After visiting the space station – where we see the entire family united for a birthday party via holographic video conferencing – Guests are given a choice of how they wish to return to the present. Based on a simple majority rules algorithm, the members of each vehicle could choose to end their experience on a ride over land from Mesa Verde, under the water from Sea Castle, or through outer space from Brava Centauri. Each choice led to a projection of a scene created using intricate models and camerawork, which served as the ride’s finale.

Reaching the Horizon Line

No matter how important Horizons may have been to the expression of EPCOT’s purpose, it still relied on a great deal of money to keep the expensive animatronic showpieces running. When G.E. pulled its sponsorship in 1993, Horizons’ days were instantly numbered. The attraction limped along for several years, closing and re-opening a few times, before the Walt Disney Company shuttered it for good in January of 1999.

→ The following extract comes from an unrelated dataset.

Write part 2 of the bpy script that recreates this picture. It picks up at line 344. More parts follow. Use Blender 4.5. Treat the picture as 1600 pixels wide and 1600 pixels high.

A year later, the entire building was torn down to make way for Mission: Space, an attraction focused – like the rest of Future World – on one aspect of technology (space exploration) and not a synthesis of the future.

Credit: Disney Parks Blog

Looking back, Horizon’s death was in many ways the end of that first EPCOT era. With new attractions like Mission: Space and Test Track focusing on thrill over education, and IP-based revisions to the Living Seas and El Rio del Tiempo in the Mexican pavilion, the writing was on the wall in the early 2000s that EPCOT was changing.

For those who remember those initial two decades of operation, though, the original vision of EPCOT will always be embodied in Horizons, an attraction that reminded us that if we had the ability to dream of a better tomorrow, then we also had the ability to create it.